Sikora, G., Holl, M., Gajda, J., Kantz, H., Chechkin, A., & Wylomanska, A. (2020). Probabilistic properties of detrended fluctuation analysis for Gaussian processes. Physical Review E, 101(3): 032114. doi:10.1103/PhysRevE.101.032114.


Cite as: http://hdl.handle.net/21.11116/0000-0008-B08F-0
Abstract
Detrended fluctuation analysis (DFA) is one of the most widely used tools for the detection of long-range dependence in time series. Although DFA has found many interesting applications and has been shown to be one of the best performing detrending methods, its probabilistic foundations are still unclear.

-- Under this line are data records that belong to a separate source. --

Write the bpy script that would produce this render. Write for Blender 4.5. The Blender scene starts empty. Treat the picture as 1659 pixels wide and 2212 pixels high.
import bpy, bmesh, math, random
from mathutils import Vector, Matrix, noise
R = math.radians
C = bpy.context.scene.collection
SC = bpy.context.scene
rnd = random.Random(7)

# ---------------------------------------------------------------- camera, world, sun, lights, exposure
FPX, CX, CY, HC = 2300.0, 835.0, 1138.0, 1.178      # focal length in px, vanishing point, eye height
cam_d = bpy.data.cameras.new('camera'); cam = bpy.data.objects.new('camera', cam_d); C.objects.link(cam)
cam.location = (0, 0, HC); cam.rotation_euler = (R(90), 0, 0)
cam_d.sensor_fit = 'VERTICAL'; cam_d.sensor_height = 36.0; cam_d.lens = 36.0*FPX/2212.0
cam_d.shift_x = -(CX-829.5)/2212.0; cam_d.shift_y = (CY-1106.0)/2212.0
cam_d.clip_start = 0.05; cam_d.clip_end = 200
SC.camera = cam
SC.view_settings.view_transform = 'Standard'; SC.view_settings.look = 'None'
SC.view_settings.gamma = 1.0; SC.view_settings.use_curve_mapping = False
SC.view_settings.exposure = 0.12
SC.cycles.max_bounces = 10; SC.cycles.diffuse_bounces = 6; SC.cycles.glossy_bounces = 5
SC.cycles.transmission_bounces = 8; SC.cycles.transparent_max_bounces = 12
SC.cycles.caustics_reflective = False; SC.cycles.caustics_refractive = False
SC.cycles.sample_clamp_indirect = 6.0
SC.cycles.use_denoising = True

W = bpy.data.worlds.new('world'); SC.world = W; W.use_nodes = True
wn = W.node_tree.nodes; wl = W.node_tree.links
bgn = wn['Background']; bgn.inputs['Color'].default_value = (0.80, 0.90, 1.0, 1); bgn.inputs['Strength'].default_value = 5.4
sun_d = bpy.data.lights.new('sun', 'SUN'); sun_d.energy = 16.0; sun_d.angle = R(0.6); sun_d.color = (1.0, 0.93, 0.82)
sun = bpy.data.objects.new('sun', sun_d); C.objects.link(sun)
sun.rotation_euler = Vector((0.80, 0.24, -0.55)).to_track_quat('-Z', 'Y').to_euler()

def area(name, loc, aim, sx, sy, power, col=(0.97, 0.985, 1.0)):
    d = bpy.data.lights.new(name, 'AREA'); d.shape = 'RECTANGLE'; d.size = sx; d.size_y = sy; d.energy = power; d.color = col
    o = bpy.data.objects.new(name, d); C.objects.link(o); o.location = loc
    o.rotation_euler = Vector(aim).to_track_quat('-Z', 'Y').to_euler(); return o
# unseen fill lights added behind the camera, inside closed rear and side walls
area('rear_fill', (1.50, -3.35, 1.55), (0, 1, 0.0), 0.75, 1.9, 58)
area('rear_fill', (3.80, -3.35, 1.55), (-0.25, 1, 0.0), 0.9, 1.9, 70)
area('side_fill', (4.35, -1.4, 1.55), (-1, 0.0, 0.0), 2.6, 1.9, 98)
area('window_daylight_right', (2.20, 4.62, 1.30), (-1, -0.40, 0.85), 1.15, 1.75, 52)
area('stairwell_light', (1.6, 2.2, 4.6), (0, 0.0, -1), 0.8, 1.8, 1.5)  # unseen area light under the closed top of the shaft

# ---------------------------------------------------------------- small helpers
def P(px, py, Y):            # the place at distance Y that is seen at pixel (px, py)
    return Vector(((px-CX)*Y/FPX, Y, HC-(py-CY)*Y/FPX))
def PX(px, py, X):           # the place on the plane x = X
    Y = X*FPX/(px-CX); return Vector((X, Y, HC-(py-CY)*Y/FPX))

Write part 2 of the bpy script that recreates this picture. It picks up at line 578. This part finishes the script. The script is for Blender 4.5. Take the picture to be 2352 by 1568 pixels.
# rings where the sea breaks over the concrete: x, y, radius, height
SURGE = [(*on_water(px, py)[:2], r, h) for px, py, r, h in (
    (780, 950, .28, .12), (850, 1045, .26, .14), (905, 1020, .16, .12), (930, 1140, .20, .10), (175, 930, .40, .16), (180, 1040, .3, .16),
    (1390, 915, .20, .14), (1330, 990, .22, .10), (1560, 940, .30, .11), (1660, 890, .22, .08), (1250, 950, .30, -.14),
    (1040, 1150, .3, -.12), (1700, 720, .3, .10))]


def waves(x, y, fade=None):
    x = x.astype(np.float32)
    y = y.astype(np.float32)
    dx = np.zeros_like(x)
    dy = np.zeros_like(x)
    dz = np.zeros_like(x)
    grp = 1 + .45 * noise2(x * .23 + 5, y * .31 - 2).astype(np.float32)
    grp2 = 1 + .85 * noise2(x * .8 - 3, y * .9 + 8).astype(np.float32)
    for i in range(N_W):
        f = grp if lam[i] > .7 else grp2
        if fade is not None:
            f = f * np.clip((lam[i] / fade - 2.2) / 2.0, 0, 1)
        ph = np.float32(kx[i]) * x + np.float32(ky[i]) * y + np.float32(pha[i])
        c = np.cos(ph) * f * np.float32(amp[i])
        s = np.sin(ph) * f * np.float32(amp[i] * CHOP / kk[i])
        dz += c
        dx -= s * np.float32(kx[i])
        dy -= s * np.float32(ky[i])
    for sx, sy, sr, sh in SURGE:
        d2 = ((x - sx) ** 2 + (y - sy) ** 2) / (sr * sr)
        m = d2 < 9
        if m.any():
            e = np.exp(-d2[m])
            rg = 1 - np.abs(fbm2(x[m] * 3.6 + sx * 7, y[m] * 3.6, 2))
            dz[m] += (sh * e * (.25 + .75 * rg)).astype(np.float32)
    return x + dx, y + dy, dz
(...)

In this paper, we study probabilistic properties of DFA for Gaussian processes. Our main attention is paid to the distribution of the squared error sum of the detrended process. We use a probabilistic approach to derive general formulas for the expected value and the variance of the squared fluctuation function of DFA for Gaussian processes. We also get analytical results for the expected value of the squared fluctuation function for particular examples of Gaussian processes, such as Gaussian white noise, fractional Gaussian noise, ordinary Brownian motion, and fractional Brownian motion. Our analytical formulas are supported by numerical simulations. The results obtained can serve as a starting point for analyzing the statistical properties of DFA-based estimators for the fluctuation function and long-memory parameter.